The push towards consolidation triggered by the recent Arcelor-Mittal merger has been guided by four key variables at the sector level:

For years, steel stocks have consistently reduced shareholder value, with companies generating returns on invested capital (ROIC) lower than the cost of capital (weighted average between equity and debt). This pushed the steel sector's price earnings multiple considerably lower than most industrial goods, such as, paper, chemicals, cement, and even mining.

Despite regional consolidation in Europe and the US, the steel markets have been highly fragmented, leaving them vulnerable to low industry growth and high cyclicality. For instance, even following the Arcelor-Mittal deal, the combination controls only a tenth of the global steel production and the top five steel producers — Arcelor-Mittal, Nippon Steel, Posco, JFE Steel and Baosteel — control just over a quarter of global steel production.

The industry finds itself sandwiched between customers and suppliers who have witnessed intense consolidation in the past decade. For instance, customers of steel in the automobile, construction and packaging segments have consolidated big time, enhancing their pricing power in the marketplace.

And on the supplier front, iron ore is now essentially the preserve of some key players, such as BHP Billiton, Rio Tinto and Brazil's CVRD, which have been calling the shots in the raw material market. Clearly, large-scale global consolidation is the only way the sector can regain pricing power with customers and bargaining power with suppliers.

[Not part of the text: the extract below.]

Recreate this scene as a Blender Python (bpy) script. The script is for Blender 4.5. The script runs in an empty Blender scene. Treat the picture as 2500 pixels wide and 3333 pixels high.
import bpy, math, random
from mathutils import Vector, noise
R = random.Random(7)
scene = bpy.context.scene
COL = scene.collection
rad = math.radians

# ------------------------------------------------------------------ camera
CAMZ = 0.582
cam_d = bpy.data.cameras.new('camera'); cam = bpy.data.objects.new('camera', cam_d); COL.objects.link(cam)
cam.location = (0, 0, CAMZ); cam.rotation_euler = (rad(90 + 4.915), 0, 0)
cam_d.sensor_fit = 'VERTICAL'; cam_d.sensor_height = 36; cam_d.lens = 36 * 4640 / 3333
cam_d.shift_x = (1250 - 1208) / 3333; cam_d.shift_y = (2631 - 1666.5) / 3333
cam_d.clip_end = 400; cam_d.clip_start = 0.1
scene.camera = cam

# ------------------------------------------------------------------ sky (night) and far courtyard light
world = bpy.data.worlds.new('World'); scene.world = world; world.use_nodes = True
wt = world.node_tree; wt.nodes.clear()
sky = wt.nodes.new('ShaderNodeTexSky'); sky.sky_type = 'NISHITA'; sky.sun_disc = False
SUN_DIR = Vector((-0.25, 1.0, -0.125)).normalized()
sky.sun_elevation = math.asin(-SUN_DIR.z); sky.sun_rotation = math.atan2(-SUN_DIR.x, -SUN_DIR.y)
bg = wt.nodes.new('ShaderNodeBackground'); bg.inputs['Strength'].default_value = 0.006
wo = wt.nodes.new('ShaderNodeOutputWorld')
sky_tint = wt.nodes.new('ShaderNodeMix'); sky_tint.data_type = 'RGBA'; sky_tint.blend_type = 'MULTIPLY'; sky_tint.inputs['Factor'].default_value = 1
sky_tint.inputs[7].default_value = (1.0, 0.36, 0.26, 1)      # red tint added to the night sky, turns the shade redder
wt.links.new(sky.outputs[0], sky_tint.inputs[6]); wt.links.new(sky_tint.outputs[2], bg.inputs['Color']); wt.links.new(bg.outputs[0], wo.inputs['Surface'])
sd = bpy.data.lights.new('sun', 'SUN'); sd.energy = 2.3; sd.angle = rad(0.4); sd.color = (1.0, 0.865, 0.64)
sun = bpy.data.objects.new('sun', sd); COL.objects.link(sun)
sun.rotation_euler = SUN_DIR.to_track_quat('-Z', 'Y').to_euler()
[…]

Even the regional consolidation in Europe and the US between 2000 and 2003 helped substantially improve the capacity utilisation level of steel players in the past three years.

The developing world, led by China and India, will be the next big drivers of global demand for steel over the next few decades.

Fundamentally, China with its 350 million tonnes (or 25 per cent) of global capacity is feared as the wild card in the demand equation, largely because it can destabilise prices by exporting its production to the developed world if its economy starts slowing down, say beyond the 2008 Olympics.

However, the key steel players feel that these fears of pricing instability can be negated to a large extent through consolidation.